Skedel marry harsh guitar, mechanised distortion on vocals and the most abrasive buzzsaw synths I’ve heard since the early ‘90s in a gloriously raw orgy of black industrial that’s been a long time coming. “As We Reach the End of Time”, which generates some delightful dystopian atmospheres, and the venomous delivery of “I Don’t Agree With the World” are the highlights of the album, but it’s all pretty powerful stuff. No-nonsense, minimalist compositions, without the thousands of layered textures and looped percussion that spoiled a lot of post-Y2K industrial. About the most ambitious arrangement, the title track “Ultra-Nihilism”, introduces some gentle new-wave choral pads into the mix, but the pop instrumentation doesn’t hide the malice – especially as it’s followed up by the Manufactura-esque barrage of “You should think for yourself”.

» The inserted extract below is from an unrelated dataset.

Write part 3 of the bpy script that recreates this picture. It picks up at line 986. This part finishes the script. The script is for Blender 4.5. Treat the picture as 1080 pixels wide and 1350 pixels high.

Hit play and learn how to “Split a Star”, before delving into the full album stream.



Naturally, there are flaws due to Skedel’s fledgling status. The aforementioned buzzsaw does become the salient feature to the exclusion of all else, the percussion is a bit “soft” for the other instruments and at times the drawn-out compositions veer more towards doom than black. Overall, however, this record sets the stage for some truly exciting music to come. A first full-length will almost always have teething problems in terms of settling into a new sound, and the fresh, authentic noises Skedel have crafted here more than make up for any minor shortcomings.

Ultra-Nihilism isn’t a perfect album, but it is hugely entertaining – and one that perfectly fills a niche that’s been a gaping wound in my musical library. I look forward to what comes next: maturity will undoubtedly bring heavier (or at the very least, more appropriate) percussion and a bit more variety in tone to what is already exciting material.

Ultra-Nihilism Track Listing:

01. Split a Star
02. As we reach the end of time
03. Sense I
04. Silence for eternity
05. Still life I
06. I don’t agree with the world
07. Still life II
08. Ultra-Nihilism
09. You should think for yourself
10. Sense II
11. Close your eyes

Run Time: 37:10
Release Date: April 4, 2018
Record Label: Independent

Footnotes:
01. The Electric Hellfire Club, Satan’s favourite ‘90s industrial act, hold the dubious honour of being one of few non-metal bands to play a role in Michael Moynihan and Didrik Søderlind’s Lords of Chaos book; while the similarly themed Diabolos Rising featured Impaled Nazarene’s Mikka Luttinen on vocals.